Conservatives' Andy Street becomes first ever West Midlands Mayor

Conservative candidate Andy Street has won the first ever West Midlands Mayoral Election.

In a narrow contest, the former boss of John Lewis beat Labour's Sion Simon by just 3,766 votes. Mr. Street said he thought the ongoing unpopularity of Jeremy Corbyn being Labour leader had helped him win.

"Undoubtedly the comparison of the two national leaders has helped here," he said, adding it was the beginning of a "new, urban Conservative agenda".

He polled a total of 238,625 votes, compared to Mr. Simon's 234,862, but little more than one in four people voted, with a turnout of 26.8% amounting to a total of 523,201 votes cast.

In the Black Country, Sandwell had the lowest turnout with 23.27%. 25.24% of voters turned out in Dudley, with Wolverhampton at 25.21% and 24.6% in Walsall.

The new mayor has pledged to eradicate youth unemployment, deliver 25,000 new houses and to invest in public transport.

Following his victory, he vowed to tell Prime Minister Theresa May that the West Midlands "is a region that is going places" that needs more investment to make it even more successful.

Mr Simon who is a Labour Member of the European Parliament for the West Midlands, criticised his own party, saying it was out of touch nationally.

"What we have heard coming from the doorsteps time and time again during this campaign is that traditional Labour supporters tell us that they're not feeling confident enough that we, in Labour, are strong enough with traditional Labour values," he said.

But the former Birmingham Erdington MP refused to blame Mr. Corbyn and did not rule out standing again in three years' time.

Mr Street will have powers over economic development, education and skills, housing and transport and head the new West Midlands Combined Authority.

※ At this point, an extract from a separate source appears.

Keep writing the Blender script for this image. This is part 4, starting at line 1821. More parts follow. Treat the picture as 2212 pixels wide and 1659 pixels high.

Voters had placed first and second choices for their preferred candidate in the ballot boxes, with first choice requiring 50% of the total vote to win outright.

But, by about 14:00 on Friday, when four out of the seven councils taking part had declared, it was clear neither candidate had secured 50% of the vote and that the final result would be decided after second choices had been taken into account, though in Sandwell, out of the approximate 9,000 people who voted in first round, only half cast valid second preferences.

Mr. Simon won Coventry, Wolverhampton, Birmingham and Sandwell, while Mr. Street won Walsall, Dudley and Solihull.

Beverley Nielsen came third for the Liberal Democrats with 30,378, while UKIP's Pete Durnell was close behind in fourth with 29,051 votes. The Green Party's James Burn came fifth with 24,260, while Graham Stevenson of the Communist Party polled 5,969 votes.

Officials said that more than 7,000 ballots had been spoiled.